Прошло несколько недель, и Ренуар не только превратился в очень приличного кавалериста, но ещё и оказался способным ловко объезжать вверенных ему лошадей. «Я был совершенно счастлив. В доме капитана меня принимали как своего. Я наблюдал, как девочка пишет маслом, и в то же время сам писал её портрет. У неё была восхитительная кожа. Я рассказывал ей о своих друзьях в Париже. Вскоре она стала даже большей революционеркой, чем я. Она была готова сжечь картины Винтергальтера».55 Тяжёлая форма дизентерии прервала это своеобразное течение казарменной жизни.

В письме от 1 марта 1871 года Ренуар поделился со своим другом Ле Кером: «…состояние моё было настолько тяжёлым, что я не мог ни есть, ни спать. Я был настолько изнурён, что чуть было не отдал концы, если бы в Либурн не приехал мой дядя и не увёз меня в Бордо. Бордо мне немного напоминал Париж, к тому же я видел здесь не одних только военных; всё это способствовало моему скорейшему выздоровлению». И только когда Ренуар вернулся в эскадрон, он осознал, чего он избежал. Все считали его мёртвым.
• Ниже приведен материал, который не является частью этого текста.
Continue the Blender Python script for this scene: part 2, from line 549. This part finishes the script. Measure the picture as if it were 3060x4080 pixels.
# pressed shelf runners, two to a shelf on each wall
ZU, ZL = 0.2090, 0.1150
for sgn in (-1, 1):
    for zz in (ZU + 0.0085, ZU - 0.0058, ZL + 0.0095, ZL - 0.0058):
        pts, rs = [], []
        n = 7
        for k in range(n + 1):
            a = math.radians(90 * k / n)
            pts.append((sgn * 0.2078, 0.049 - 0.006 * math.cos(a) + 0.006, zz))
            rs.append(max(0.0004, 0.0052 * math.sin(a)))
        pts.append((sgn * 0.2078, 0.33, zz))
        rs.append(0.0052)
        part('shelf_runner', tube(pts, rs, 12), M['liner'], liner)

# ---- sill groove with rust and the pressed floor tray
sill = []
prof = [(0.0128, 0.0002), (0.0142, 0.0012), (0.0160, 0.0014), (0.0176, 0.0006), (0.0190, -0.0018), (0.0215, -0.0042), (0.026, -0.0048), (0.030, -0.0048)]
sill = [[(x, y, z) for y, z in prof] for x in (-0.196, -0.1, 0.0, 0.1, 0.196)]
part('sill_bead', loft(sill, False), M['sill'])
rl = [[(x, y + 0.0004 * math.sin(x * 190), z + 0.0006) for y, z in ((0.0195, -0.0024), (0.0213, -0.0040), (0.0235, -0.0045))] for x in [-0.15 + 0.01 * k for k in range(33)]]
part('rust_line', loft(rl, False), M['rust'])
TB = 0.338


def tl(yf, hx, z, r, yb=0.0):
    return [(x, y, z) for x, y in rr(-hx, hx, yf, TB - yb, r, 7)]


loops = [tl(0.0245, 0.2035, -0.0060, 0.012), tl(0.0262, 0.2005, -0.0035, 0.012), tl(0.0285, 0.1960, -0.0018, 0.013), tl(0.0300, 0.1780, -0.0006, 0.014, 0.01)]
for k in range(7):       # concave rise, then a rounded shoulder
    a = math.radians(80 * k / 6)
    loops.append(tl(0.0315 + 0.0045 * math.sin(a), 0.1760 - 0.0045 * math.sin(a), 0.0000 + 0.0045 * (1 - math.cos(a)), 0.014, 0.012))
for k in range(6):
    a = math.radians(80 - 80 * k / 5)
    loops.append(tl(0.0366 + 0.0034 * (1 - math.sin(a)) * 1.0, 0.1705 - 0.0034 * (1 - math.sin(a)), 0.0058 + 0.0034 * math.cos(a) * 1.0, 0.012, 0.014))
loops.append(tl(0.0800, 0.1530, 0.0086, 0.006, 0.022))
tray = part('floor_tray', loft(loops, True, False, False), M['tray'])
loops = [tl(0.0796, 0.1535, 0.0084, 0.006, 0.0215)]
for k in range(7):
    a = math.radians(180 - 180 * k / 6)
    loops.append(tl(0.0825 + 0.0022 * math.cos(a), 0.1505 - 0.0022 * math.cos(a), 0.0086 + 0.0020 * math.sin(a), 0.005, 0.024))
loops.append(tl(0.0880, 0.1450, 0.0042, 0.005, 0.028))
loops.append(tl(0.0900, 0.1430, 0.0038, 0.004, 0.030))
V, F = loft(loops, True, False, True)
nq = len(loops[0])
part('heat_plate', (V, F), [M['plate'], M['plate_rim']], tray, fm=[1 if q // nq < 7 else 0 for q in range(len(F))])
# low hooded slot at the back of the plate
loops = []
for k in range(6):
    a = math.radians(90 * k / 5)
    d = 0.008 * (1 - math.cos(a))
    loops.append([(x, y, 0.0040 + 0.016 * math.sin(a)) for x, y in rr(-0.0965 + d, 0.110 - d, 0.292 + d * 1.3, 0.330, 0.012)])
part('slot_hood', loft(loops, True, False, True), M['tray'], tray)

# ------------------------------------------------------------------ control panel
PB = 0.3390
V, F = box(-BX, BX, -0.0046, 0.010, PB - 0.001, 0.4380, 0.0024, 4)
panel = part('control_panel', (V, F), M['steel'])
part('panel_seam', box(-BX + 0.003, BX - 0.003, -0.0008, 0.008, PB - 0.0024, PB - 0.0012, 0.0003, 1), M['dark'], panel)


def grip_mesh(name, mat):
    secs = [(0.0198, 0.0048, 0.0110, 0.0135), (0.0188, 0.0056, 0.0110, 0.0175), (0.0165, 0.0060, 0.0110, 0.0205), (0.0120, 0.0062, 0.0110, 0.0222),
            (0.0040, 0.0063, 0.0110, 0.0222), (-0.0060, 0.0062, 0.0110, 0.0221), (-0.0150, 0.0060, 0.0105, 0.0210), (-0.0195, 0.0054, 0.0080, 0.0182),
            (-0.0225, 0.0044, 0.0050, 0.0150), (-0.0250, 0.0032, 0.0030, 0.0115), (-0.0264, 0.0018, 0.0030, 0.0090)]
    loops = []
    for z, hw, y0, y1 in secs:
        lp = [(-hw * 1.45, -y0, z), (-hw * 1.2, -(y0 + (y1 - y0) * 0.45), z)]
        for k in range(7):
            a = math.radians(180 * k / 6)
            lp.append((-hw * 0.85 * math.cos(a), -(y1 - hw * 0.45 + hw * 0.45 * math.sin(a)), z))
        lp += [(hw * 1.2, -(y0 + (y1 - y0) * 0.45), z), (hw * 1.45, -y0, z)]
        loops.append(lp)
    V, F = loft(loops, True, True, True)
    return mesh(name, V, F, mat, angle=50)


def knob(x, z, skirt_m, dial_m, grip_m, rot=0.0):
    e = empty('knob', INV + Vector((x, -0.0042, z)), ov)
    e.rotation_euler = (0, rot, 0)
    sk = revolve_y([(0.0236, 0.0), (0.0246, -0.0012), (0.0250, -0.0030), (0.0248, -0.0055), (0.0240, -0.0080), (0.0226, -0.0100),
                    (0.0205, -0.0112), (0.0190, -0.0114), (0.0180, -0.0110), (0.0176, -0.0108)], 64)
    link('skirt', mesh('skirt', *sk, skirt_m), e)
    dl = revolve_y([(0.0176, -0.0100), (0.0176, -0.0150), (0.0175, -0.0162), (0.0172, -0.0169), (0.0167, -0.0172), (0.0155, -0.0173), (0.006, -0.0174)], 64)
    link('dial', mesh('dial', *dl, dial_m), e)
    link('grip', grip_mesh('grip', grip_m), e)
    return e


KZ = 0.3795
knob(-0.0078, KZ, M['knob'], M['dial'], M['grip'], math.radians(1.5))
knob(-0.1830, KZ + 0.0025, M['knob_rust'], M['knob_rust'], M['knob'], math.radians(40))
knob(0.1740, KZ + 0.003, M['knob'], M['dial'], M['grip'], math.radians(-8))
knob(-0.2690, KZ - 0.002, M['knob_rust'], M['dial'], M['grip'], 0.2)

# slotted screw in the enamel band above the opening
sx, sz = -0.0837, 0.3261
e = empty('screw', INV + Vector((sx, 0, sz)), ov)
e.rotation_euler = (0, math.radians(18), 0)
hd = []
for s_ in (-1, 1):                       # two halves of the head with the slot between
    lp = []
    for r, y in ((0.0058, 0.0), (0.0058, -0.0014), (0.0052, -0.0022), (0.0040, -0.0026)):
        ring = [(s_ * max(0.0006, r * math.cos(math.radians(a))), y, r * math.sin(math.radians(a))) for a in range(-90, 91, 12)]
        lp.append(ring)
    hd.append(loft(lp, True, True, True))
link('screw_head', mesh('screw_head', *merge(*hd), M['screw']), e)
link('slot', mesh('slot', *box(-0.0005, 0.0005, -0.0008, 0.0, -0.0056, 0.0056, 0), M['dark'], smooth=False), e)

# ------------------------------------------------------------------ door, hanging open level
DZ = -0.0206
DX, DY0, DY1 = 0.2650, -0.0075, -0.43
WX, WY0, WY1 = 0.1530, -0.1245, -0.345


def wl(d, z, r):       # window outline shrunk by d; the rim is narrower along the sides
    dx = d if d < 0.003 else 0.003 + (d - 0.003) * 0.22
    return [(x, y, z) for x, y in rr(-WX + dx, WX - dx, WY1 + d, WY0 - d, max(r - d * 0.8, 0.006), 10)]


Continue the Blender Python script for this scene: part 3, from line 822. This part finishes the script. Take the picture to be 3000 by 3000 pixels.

Он должен был разделить участь всех тех парижан, которых пришлось похоронить на кладбище Либурна.

Ренуар нашёл капитана Бернье в Вик-ан-Бигор, в нескольких километрах к северу от Тарба и снова начал объезжать лошадей, что доставляло ему огромное удовольствие. «Следует знать лошадей Тарба; для меня это наилучшая порода лошадей, сильных, выносливых и имеющих достаточно арабской крови, чтобы это придало им благородство».